Output an exact reproduction of the data.
* Start *
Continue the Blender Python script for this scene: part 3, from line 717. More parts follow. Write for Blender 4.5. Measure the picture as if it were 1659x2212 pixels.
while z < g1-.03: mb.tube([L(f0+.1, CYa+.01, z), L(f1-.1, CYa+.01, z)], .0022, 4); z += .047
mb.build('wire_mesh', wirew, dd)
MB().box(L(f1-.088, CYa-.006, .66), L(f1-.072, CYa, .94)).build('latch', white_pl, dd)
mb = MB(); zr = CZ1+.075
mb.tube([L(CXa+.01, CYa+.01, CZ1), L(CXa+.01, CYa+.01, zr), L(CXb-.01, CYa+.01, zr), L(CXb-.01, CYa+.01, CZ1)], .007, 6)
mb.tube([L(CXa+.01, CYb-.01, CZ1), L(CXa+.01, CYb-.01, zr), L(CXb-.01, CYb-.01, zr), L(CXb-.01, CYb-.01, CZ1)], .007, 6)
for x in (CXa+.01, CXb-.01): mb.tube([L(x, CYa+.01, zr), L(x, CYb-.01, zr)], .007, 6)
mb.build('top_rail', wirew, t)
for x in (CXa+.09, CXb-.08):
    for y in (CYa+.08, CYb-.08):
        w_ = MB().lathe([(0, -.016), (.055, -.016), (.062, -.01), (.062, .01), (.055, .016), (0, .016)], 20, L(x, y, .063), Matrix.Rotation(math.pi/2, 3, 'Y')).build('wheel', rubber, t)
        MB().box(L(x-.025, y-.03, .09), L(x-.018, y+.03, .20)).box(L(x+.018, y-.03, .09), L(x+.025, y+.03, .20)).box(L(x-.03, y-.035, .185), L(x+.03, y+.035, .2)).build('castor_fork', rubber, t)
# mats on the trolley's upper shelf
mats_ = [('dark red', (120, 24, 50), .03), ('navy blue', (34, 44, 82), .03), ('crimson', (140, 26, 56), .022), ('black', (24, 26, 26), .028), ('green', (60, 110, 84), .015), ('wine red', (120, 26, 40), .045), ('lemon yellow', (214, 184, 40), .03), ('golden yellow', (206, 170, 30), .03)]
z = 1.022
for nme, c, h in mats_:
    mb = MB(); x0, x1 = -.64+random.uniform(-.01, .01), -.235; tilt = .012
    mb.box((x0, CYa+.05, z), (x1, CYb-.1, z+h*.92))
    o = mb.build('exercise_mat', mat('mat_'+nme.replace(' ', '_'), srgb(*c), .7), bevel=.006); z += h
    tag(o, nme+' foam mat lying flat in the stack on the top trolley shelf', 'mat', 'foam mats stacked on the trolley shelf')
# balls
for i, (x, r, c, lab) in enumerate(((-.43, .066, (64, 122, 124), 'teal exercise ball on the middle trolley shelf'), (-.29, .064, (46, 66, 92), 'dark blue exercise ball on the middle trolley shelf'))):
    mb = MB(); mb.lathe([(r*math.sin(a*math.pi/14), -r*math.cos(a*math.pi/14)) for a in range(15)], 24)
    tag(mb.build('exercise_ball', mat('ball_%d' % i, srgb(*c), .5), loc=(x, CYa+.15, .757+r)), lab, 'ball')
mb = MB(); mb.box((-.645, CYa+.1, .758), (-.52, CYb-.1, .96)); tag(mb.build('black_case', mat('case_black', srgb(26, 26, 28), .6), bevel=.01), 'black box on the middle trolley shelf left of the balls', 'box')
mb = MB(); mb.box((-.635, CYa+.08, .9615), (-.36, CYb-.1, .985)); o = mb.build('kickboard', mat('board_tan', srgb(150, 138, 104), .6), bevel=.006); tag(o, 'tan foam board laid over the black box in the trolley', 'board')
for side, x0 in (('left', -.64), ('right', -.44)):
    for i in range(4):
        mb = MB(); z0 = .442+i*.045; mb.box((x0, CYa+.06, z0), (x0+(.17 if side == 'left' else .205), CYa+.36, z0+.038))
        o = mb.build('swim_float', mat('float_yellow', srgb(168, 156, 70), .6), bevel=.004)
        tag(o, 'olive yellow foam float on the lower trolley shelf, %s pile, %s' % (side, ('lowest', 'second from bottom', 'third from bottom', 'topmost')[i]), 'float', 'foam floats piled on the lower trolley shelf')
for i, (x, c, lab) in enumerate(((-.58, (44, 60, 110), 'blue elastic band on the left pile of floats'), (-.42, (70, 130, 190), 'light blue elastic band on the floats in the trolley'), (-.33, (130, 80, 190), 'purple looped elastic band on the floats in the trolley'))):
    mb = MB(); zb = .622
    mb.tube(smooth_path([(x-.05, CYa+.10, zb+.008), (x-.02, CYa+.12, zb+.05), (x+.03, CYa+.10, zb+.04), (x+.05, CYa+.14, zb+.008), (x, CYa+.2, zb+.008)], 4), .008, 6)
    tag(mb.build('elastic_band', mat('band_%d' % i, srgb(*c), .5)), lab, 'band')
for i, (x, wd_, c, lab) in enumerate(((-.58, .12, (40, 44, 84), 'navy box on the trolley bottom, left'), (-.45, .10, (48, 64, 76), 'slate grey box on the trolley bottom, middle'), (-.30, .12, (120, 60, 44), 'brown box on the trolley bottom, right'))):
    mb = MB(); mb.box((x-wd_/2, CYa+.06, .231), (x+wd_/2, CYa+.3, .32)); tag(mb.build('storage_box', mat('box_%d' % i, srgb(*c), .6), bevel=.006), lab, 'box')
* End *
--- Reply ---
Continue the Blender Python script for this scene: part 3, from line 717. More parts follow. Write for Blender 4.5. Measure the picture as if it were 1659x2212 pixels.
while z < g1-.03: mb.tube([L(f0+.1, CYa+.01, z), L(f1-.1, CYa+.01, z)], .0022, 4); z += .047
mb.build('wire_mesh', wirew, dd)
MB().box(L(f1-.088, CYa-.006, .66), L(f1-.072, CYa, .94)).build('latch', white_pl, dd)
mb = MB(); zr = CZ1+.075
mb.tube([L(CXa+.01, CYa+.01, CZ1), L(CXa+.01, CYa+.01, zr), L(CXb-.01, CYa+.01, zr), L(CXb-.01, CYa+.01, CZ1)], .007, 6)
mb.tube([L(CXa+.01, CYb-.01, CZ1), L(CXa+.01, CYb-.01, zr), L(CXb-.01, CYb-.01, zr), L(CXb-.01, CYb-.01, CZ1)], .007, 6)
for x in (CXa+.01, CXb-.01): mb.tube([L(x, CYa+.01, zr), L(x, CYb-.01, zr)], .007, 6)
mb.build('top_rail', wirew, t)
for x in (CXa+.09, CXb-.08):
    for y in (CYa+.08, CYb-.08):
        w_ = MB().lathe([(0, -.016), (.055, -.016), (.062, -.01), (.062, .01), (.055, .016), (0, .016)], 20, L(x, y, .063), Matrix.Rotation(math.pi/2, 3, 'Y')).build('wheel', rubber, t)
        MB().box(L(x-.025, y-.03, .09), L(x-.018, y+.03, .20)).box(L(x+.018, y-.03, .09), L(x+.025, y+.03, .20)).box(L(x-.03, y-.035, .185), L(x+.03, y+.035, .2)).build('castor_fork', rubber, t)
# mats on the trolley's upper shelf
mats_ = [('dark red', (120, 24, 50), .03), ('navy blue', (34, 44, 82), .03), ('crimson', (140, 26, 56), .022), ('black', (24, 26, 26), .028), ('green', (60, 110, 84), .015), ('wine red', (120, 26, 40), .045), ('lemon yellow', (214, 184, 40), .03), ('golden yellow', (206, 170, 30), .03)]
z = 1.022
for nme, c, h in mats_:
    mb = MB(); x0, x1 = -.64+random.uniform(-.01, .01), -.235; tilt = .012
    mb.box((x0, CYa+.05, z), (x1, CYb-.1, z+h*.92))
    o = mb.build('exercise_mat', mat('mat_'+nme.replace(' ', '_'), srgb(*c), .7), bevel=.006); z += h
    tag(o, nme+' foam mat lying flat in the stack on the top trolley shelf', 'mat', 'foam mats stacked on the trolley shelf')
# balls
for i, (x, r, c, lab) in enumerate(((-.43, .066, (64, 122, 124), 'teal exercise ball on the middle trolley shelf'), (-.29, .064, (46, 66, 92), 'dark blue exercise ball on the middle trolley shelf'))):
    mb = MB(); mb.lathe([(r*math.sin(a*math.pi/14), -r*math.cos(a*math.pi/14)) for a in range(15)], 24)
    tag(mb.build('exercise_ball', mat('ball_%d' % i, srgb(*c), .5), loc=(x, CYa+.15, .757+r)), lab, 'ball')
mb = MB(); mb.box((-.645, CYa+.1, .758), (-.52, CYb-.1, .96)); tag(mb.build('black_case', mat('case_black', srgb(26, 26, 28), .6), bevel=.01), 'black box on the middle trolley shelf left of the balls', 'box')
mb = MB(); mb.box((-.635, CYa+.08, .9615), (-.36, CYb-.1, .985)); o = mb.build('kickboard', mat('board_tan', srgb(150, 138, 104), .6), bevel=.006); tag(o, 'tan foam board laid over the black box in the trolley', 'board')
for side, x0 in (('left', -.64), ('right', -.44)):
    for i in range(4):
        mb = MB(); z0 = .442+i*.045; mb.box((x0, CYa+.06, z0), (x0+(.17 if side == 'left' else .205), CYa+.36, z0+.038))
        o = mb.build('swim_float', mat('float_yellow', srgb(168, 156, 70), .6), bevel=.004)
        tag(o, 'olive yellow foam float on the lower trolley shelf, %s pile, %s' % (side, ('lowest', 'second from bottom', 'third from bottom', 'topmost')[i]), 'float', 'foam floats piled on the lower trolley shelf')
for i, (x, c, lab) in enumerate(((-.58, (44, 60, 110), 'blue elastic band on the left pile of floats'), (-.42, (70, 130, 190), 'light blue elastic band on the floats in the trolley'), (-.33, (130, 80, 190), 'purple looped elastic band on the floats in the trolley'))):
    mb = MB(); zb = .622
    mb.tube(smooth_path([(x-.05, CYa+.10, zb+.008), (x-.02, CYa+.12, zb+.05), (x+.03, CYa+.10, zb+.04), (x+.05, CYa+.14, zb+.008), (x, CYa+.2, zb+.008)], 4), .008, 6)
    tag(mb.build('elastic_band', mat('band_%d' % i, srgb(*c), .5)), lab, 'band')
for i, (x, wd_, c, lab) in enumerate(((-.58, .12, (40, 44, 84), 'navy box on the trolley bottom, left'), (-.45, .10, (48, 64, 76), 'slate grey box on the trolley bottom, middle'), (-.30, .12, (120, 60, 44), 'brown box on the trolley bottom, right'))):
    mb = MB(); mb.box((x-wd_/2, CYa+.06, .231), (x+wd_/2, CYa+.3, .32)); tag(mb.build('storage_box', mat('box_%d' % i, srgb(*c), .6), bevel=.006), lab, 'box')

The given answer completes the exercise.